Google findet Abnehmer für Abwärme eines Rechenzentrums

Schon lange wird Abwärme mancher Rechenzentren für Dritte genutzt, etwa Hallenbäder oder Spitäler.  Jetzt steigt auch Google ein, in Europa.​

In Pocket speichern vorlesen Druckansicht 22 Kommentare lesen
Heizungsregler gestellt auf Stufe 4

(Bild: alterfalter/Shutterstock.com)

Lesezeit: 3 Min.

Erstmals wird Abwärme eines Google-Rechenzentrums zu Dritten umgeleitet, um deren Wärmebedarf zu decken. Diese sogenannte offsite heat recovery senkt langfristig Kosten und Verbrauch von Primärenergieträgern. Bislang hat Google Abwärme seiner Rechenzentren nur für eigene Zwecke genutzt, insbesondere um Büros zu heizen. Ab kommendem Jahr soll die finnische Kleinstadt Hamina mit rund 20.000 Einwohnern von Gratis-Hitze profitieren.

Dazu wird eine 1,3 Kilometer lange Leitung errichtet, die Abwärme eines örtlichen Google-Rechenzentrums an das Fernwärmenetz des stadteigenen Unternehmens Hamina Energia liefern soll. Eine 5-MW-Wärmepumpenanlage besorgt die Einspeisung, schließlich liegt die "natürliche" Temperatur der Rechenzentrumsabwärme deutlich unter der Betriebstemperatur eines Fernwärmenetzes.

Die Pumpe kann jährlich Fernwärme von 40 Gigawattstunden erzeugen. Das reicht aus, um 80 Prozent der derzeitigen Fernwärmevolumens Haminas zu decken. Allerdings plant Hamina Energia schon den Ausbau des örtlichen Fernwärmenetzes.

Google spart sich seinerseits Energie, die es sonst für die Kühlung des Rechenzentrums aufwenden müsste. Entsprechend kann es die Abwärme um einen symbolischen Euro pro Jahr "verkaufen". Der Datenkonzern gibt an, dass sein Rechenzentrum in Hamina derzeit zu 97 Prozent mit CO₂-freier Energie betrieben wird. Entsprechend sei auch die gespendete Abwärme fast CO₂-neutral.

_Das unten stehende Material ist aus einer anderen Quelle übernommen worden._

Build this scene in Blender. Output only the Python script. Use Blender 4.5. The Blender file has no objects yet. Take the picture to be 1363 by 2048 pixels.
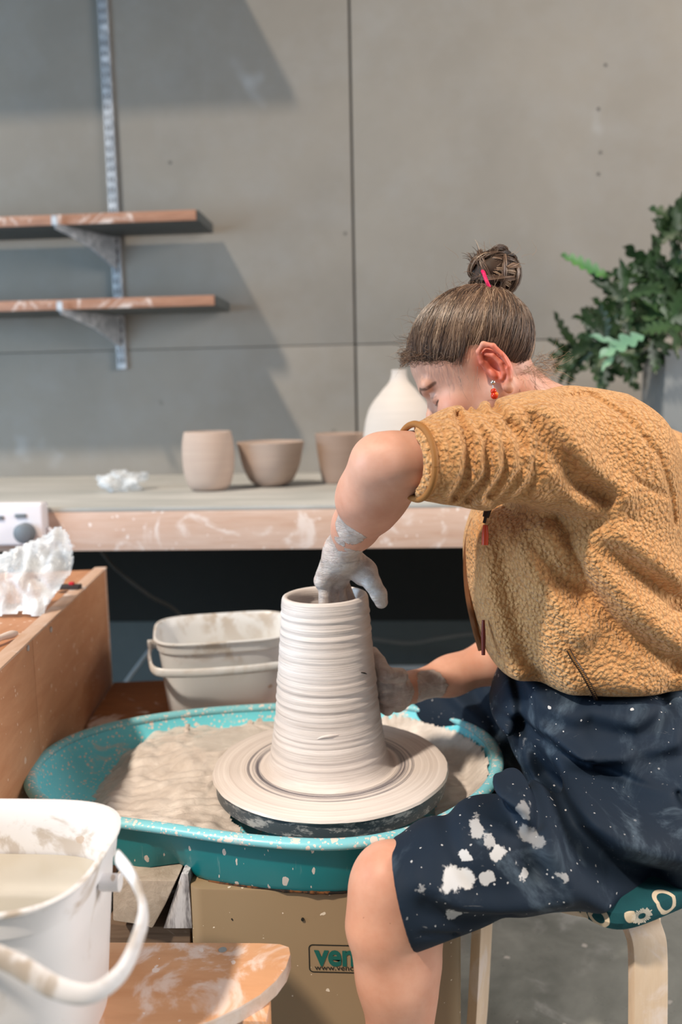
import bpy, bmesh, math, random
import numpy as np
from mathutils import Vector, Matrix, noise as mnoise

# ------------------------------------------------------------------ camera
scene = bpy.context.scene
COL = scene.collection
W_, H_, FPX = 1363.0, 2048.0, 1700.0
YAW, PITCH, ROLL = math.radians(3.9), math.radians(7.5), math.radians(1.2)
CAM = Vector((0.0, 0.0, 1.08))
_F = Vector((-math.sin(YAW) * math.cos(PITCH), math.cos(YAW) * math.cos(PITCH), -math.sin(PITCH)))
_R0 = Vector((math.cos(YAW), math.sin(YAW), 0.0))
_U0 = _R0.cross(_F)
_R = _R0 * math.cos(ROLL) - _U0 * math.sin(ROLL)
_U = _U0 * math.cos(ROLL) + _R0 * math.sin(ROLL)
cam_data = bpy.data.cameras.new('camera')
cam = bpy.data.objects.new('camera', cam_data)
COL.objects.link(cam)
cam.matrix_world = Matrix(((_R.x, _U.x, -_F.x, CAM.x), (_R.y, _U.y, -_F.y, CAM.y), (_R.z, _U.z, -_F.z, CAM.z), (0, 0, 0, 1)))
cam_data.sensor_fit = 'VERTICAL'
cam_data.sensor_height = 36.0
cam_data.lens = 36.0 * FPX / H_
cam_data.clip_start = 0.05
cam_data.dof.use_dof = True
cam_data.dof.focus_distance = 1.13
cam_data.dof.aperture_fstop = 2.7
scene.camera = cam

# ------------------------------------------------------------------ light
scene.view_settings.view_transform = 'Standard'
scene.view_settings.look = 'None'
scene.view_settings.gamma = 1.0
scene.view_settings.exposure = 0.08
world = bpy.data.worlds.new('world')
scene.world = world
world.use_nodes = True
_wt = world.node_tree
_tc = _wt.nodes.new('ShaderNodeTexCoord'); _sp = _wt.nodes.new('ShaderNodeSeparateXYZ'); _rp = _wt.nodes.new('ShaderNodeValToRGB')
_wt.links.new(_tc.outputs['Generated'], _sp.inputs[0]); _wt.links.new(_sp.outputs[2], _rp.inputs[0]); _wt.links.new(_rp.outputs[0], _wt.nodes['Background'].inputs[0])
_rp.color_ramp.elements[0].position = 0.0; _rp.color_ramp.elements[0].color = (0.55, 0.78, 1.0, 1)
_rp.color_ramp.elements[1].position = 0.75; _rp.color_ramp.elements[1].color = (1.0, 0.84, 0.70, 1)
world.node_tree.nodes['Background'].inputs[1].default_value = 0.20

def aim(o, d):
    o.rotation_euler = Vector(d).to_track_quat('-Z', 'Y').to_euler()

def area(name, loc, to, size, size_y, power, col):
    l = bpy.data.lights.new(name, 'AREA'); l.shape = 'RECTANGLE'; l.size = size; l.size_y = size_y
    l.energy = power; l.color = col
    o = bpy.data.objects.new(name, l); COL.objects.link(o); o.location = loc
    aim(o, Vector(to) - Vector(loc)); return o

sun_l = bpy.data.lights.new('sun', 'SUN'); sun_l.energy = 3.6; sun_l.angle = math.radians(3.0); sun_l.color = (1.0, 0.86, 0.70)
sun = bpy.data.objects.new('sun', sun_l); COL.objects.link(sun); sun.location = (-2, -2, 4)
aim(sun, (0.237, 0.24, -0.46))
area('window_light_right', (2.9, 0.75, 2.0), (0.0, 1.35, 0.6), 1.6, 1.4, 92, (1.0, 0.95, 0.91))
area('fill_light_left', (-2.7, 0.5, 1.3), (-0.3, 2.2, 0.6), 1.5, 1.2, 68, (0.54, 0.78, 1.0))  # cool fill lamp added to bring blue into the lower left

# ------------------------------------------------------------------ pixel rays
def ray(px, py):
    return _F + _R * ((px - W_ / 2) / FPX) - _U * ((py - H_ / 2) / FPX)
def P(px, py, d):
    return CAM + ray(px, py) * d
def at_y(px, py, y):
    r = ray(px, py); return CAM + r * ((y - CAM.y) / r.y)
def at_x(px, py, x):
    r = ray(px, py); return CAM + r * ((x - CAM.x) / r.x)
def at_z(px, py, z):
    r = ray(px, py); return CAM + r * ((z - CAM.z) / r.z)

# ------------------------------------------------------------------ object helpers
def empty(name, loc, label=None, cat=None, group=None, rz=0.0):
    o = bpy.data.objects.new(name, None); COL.objects.link(o); o.location = loc; o.rotation_euler = (0, 0, rz)
    o.empty_display_size = 0.05
    tag(o, label, cat, group); return o

def tag(o, label=None, cat=None, group=None, kind=None):
    if label: o['label'] = label
    if cat: o['category'] = cat
    if group: o['group'] = group
    if kind: o['kind'] = kind
    return o

def base_of(o):
    v = Vector((0, 0, 0))
    while o is not None:
        v += Vector(o.location); o = o.parent
    return v

def mesh_obj(name, verts, faces, m, parent=None, smooth=True, origin=None):
    """verts in world space; the object's origin is put at the parent's base (or at origin)."""
    verts = np.asarray([tuple(v) for v in verts] if not isinstance(verts, np.ndarray) else verts, dtype=np.float64)
    org = base_of(parent) if parent is not None else (Vector(origin) if origin is not None else Vector(((verts[:, 0].min() + verts[:, 0].max()) / 2, (verts[:, 1].min() + verts[:, 1].max()) / 2, verts[:, 2].min())))
    v = verts - np.array(org)
    me = bpy.data.meshes.new(name)
    me.from_pydata(v.tolist(), [], [list(map(int, f)) for f in faces])
    me.validate()
    if smooth: me.polygons.foreach_set('use_smooth', [True] * len(me.polygons))
    me.update()
    if m is not None: me.materials.append(m)
    o = bpy.data.objects.new(name, me); COL.objects.link(o)
    if parent is not None: o.parent = parent
    else: o.location = org
    return o

class MB:
    def __init__(self): self.v = []; self.f = []
    def add(self, vs, fs):
        n = len(self.v); self.v += [tuple(x) for x in vs]; self.f += [tuple(i + n for i in f) for f in fs]; return self
    def box(self, c, s, M=None):
        c = Vector(c); vs = []
        for x in (-.5, .5):
            for y in (-.5, .5):
                for z in (-.5, .5):
                    p = Vector((x * s[0], y * s[1], z * s[2]))
                    if M is not None: p = M @ p
                    vs.append(c + p)
        return self.add(vs, [(0, 1, 3, 2), (4, 6, 7, 5), (0, 4, 5, 1), (2, 3, 7, 6), (0, 2, 6, 4), (1, 5, 7, 3)])
    def tube(self, pts, r, n=8, cap=True):
        pts = [Vector(p) for p in pts]; rs = r if hasattr(r, '__len__') else [r] * len(pts)
        t0 = (pts[1] - pts[0]).normalized(); a = Vector((0, 0, 1)) if abs(t0.z) < .9 else Vector((1, 0, 0))
        nrm = t0.cross(a).normalized(); vs = []; fs = []
        for i, p in enumerate(pts):
            t = (pts[min(i + 1, len(pts) - 1)] - pts[max(i - 1, 0)]).normalized()
            nrm = (nrm - t * nrm.dot(t)).normalized(); b = t.cross(nrm)
            for k in range(n):
                an = 2 * math.pi * k / n; vs.append(p + (nrm * math.cos(an) + b * math.sin(an)) * rs[i])
        for i in range(len(pts) - 1):
            for k in range(n):
                fs.append((i * n + k, i * n + (k + 1) % n, (i + 1) * n + (k + 1) % n, (i + 1) * n + k))
        if cap: fs += [tuple(range(n))[::-1], tuple((len(pts) - 1) * n + k for k in range(n))]
        return self.add(vs, fs)
    def loft(self, rings, cap0=True, cap1=True, closed=True):
        n = len(rings[0]); vs = [p for r in rings for p in r]; fs = []
        for i in range(len(rings) - 1):
            for k in range(n if closed else n - 1):
                fs.append((i * n + k, i * n + (k + 1) % n, (i + 1) * n + (k + 1) % n, (i + 1) * n + k))
        if cap0: fs.append(tuple(range(n))[::-1])
        if cap1: fs.append(tuple((len(rings) - 1) * n + k for k in range(n)))
        return self.add(vs, fs)
    def lathe(self, c, prof, n=96, wob=None):
        """prof: list of (r, z) relative to c"""
        c = Vector(c); rings = []
        for i, (r, z) in enumerate(prof):
            ring = []
            for k in range(n):
                a = 2 * math.pi * k / n
                rr, zz = (r, z) if wob is None else wob(r, z, a, i)
                ring.append(c + Vector((rr * math.cos(a), rr * math.sin(a), zz)))
            rings.append(ring)
        return self.loft(rings)
    def prism(self, poly, z0, z1):
        n = len(poly); return self.loft([[Vector((p[0], p[1], z0)) for p in poly], [Vector((p[0], p[1], z1)) for p in poly]])
    def build(self, name, m, parent=None, smooth=False, bevel=0.0, seg=2, origin=None):
        o = mesh_obj(name, self.v, self.f, m, parent, smooth, origin)
        if bevel > 0:
            bm = bmesh.new(); bm.from_mesh(o.data); bmesh.ops.remove_doubles(bm, verts=bm.verts, dist=1e-5)
            bmesh.ops.recalc_face_normals(bm, faces=bm.faces)
            es = [e for e in bm.edges if len(e.link_faces) == 2 and e.calc_face_angle(0) > .5]
            bmesh.ops.bevel(bm, geom=es, offset=bevel, segments=seg, affect='EDGES', profile=.6)
            bm.to_mesh(o.data); bm.free()
            o.data.polygons.foreach_set('use_smooth', [True] * len(o.data.polygons))
            try: o.data.set_sharp_from_angle(angle=math.radians(50))
            except Exception: pass
        else:
            bm = bmesh.new(); bm.from_mesh(o.data); bmesh.ops.recalc_face_normals(bm, faces=bm.faces); bm.to_mesh(o.data); bm.free()
            if smooth:
                try: o.data.set_sharp_from_angle(angle=math.radians(45))
                except Exception: pass
        return o

def spline(pts, n):
    """Catmull-Rom through pts, n samples per span"""
    pts = [Vector(p) for p in pts]; out = []
    q = [pts[0] * 2 - pts[1]] + pts + [pts[-1] * 2 - pts[-2]]
    for i in range(1, len(q) - 2):
        for k in range(n):
            t = k / n; a, b, c, d = q[i - 1], q[i], q[i + 1], q[i + 2]
            out.append(.5 * ((2 * b) + (c - a) * t + (2 * a - 5 * b + 4 * c - d) * t * t + (3 * b - a - 3 * c + d) * t ** 3))
    out.append(pts[-1]); return out

def cspline(pts, n):
    """closed Catmull-Rom"""
    pts = [Vector(p) for p in pts]; N = len(pts); out = []
    for i in range(N):
        a, b, c, d = pts[i - 1], pts[i], pts[(i + 1) % N], pts[(i + 2) % N]
        for k in range(n):
            t = k / n
            out.append(.5 * ((2 * b) + (c - a) * t + (2 * a - 5 * b + 4 * c - d) * t * t + (3 * b - a - 3 * c + d) * t ** 3))
    return out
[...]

Zunehmende Nutzung Künstlicher Intelligenz führt derzeit zu starkem Anstieg des Energieverbrauchs vieler Rechenzentren. Seitens Microsoft ist bekannt, dass KI die Emissionen um bis zu 40 Prozent hat steigen lassen. Das erschwert es, das selbst gesteckte Ziel, bis 2030 CO₂-neutral zu werden, zu erreichen. Google hat sich das gleiche Ziel gesetzt.

Abwärme zu nutzen, anstatt wegzukühlen, leistet einen Beitrag zur Verbesserung der CO₂-Bilanz. Erstaunlich ist, dass Google bislang nur eigene Büros damit geheizt, aber keine Abwärme an Dritte abgegeben hat. Denn neu ist die Idee nicht.

In der schweizerischen Gemeinde Uitikon (bei Zürich) hat IBM bereits 2008 ein Projekt realisiert, bei dem die Abwärme eines Rechenzentrums das Wasser in einem nahe gelegenen Hallenbad erwärmt. In Hannover betreibt Hostway seit 2007 ein Rechenzentrum, dessen Abwärme Gewerbeflächen in der Nachbarschaft zugeführt wird. Und in den Londoner Docklands profitieren Wohn- und Geschäftsgebäude seit 2009 von Abwärme von Telehouse West. Die deutsche Plattform Bytes2Heat hat zahlreiche Bespiele gesammelt.

Eine Herausforderung für solche Projekte ist, dass die Abnahme der Abwärme verlässlich sein muss, sonst kommt das Rechenzentrum in die Bredouille. Umgekehrt muss der Abnehmer der Abwärme diese das ganze Jahr über abführen können, selbst wenn er vielleicht gerade keine Wohnungen zu heizen hat. Denn im Unterschied zu beispielsweise thermischer Reststoffverwertung (ein in der Branche beliebter Euphemismus für Müllverbrennung) ist die Abwärme von Rechenzentren relativ konstant und lässt sich nicht abregeln.

Drittens müssen die örtlichen Gegebenheiten passen. Die Abwärme des Rechenzentrums muss an einer passenden Stelle ins bestehende Fernwärmenetz gelangen, die wiederum nicht zu weit vom Rechenzentrum entfernt sein darf. Theoretisch ist die Drittnutzung von Server-Abwärme also eine wunderbare Sache, praktisch ist das leichter gesagt als getan. Selbst beim 2023 eröffneten Google-Rechenzentrum in Hessen "prüft" Google, ob sich die Abwärme zur Versorgung angrenzender Gebäude nutzen lässt.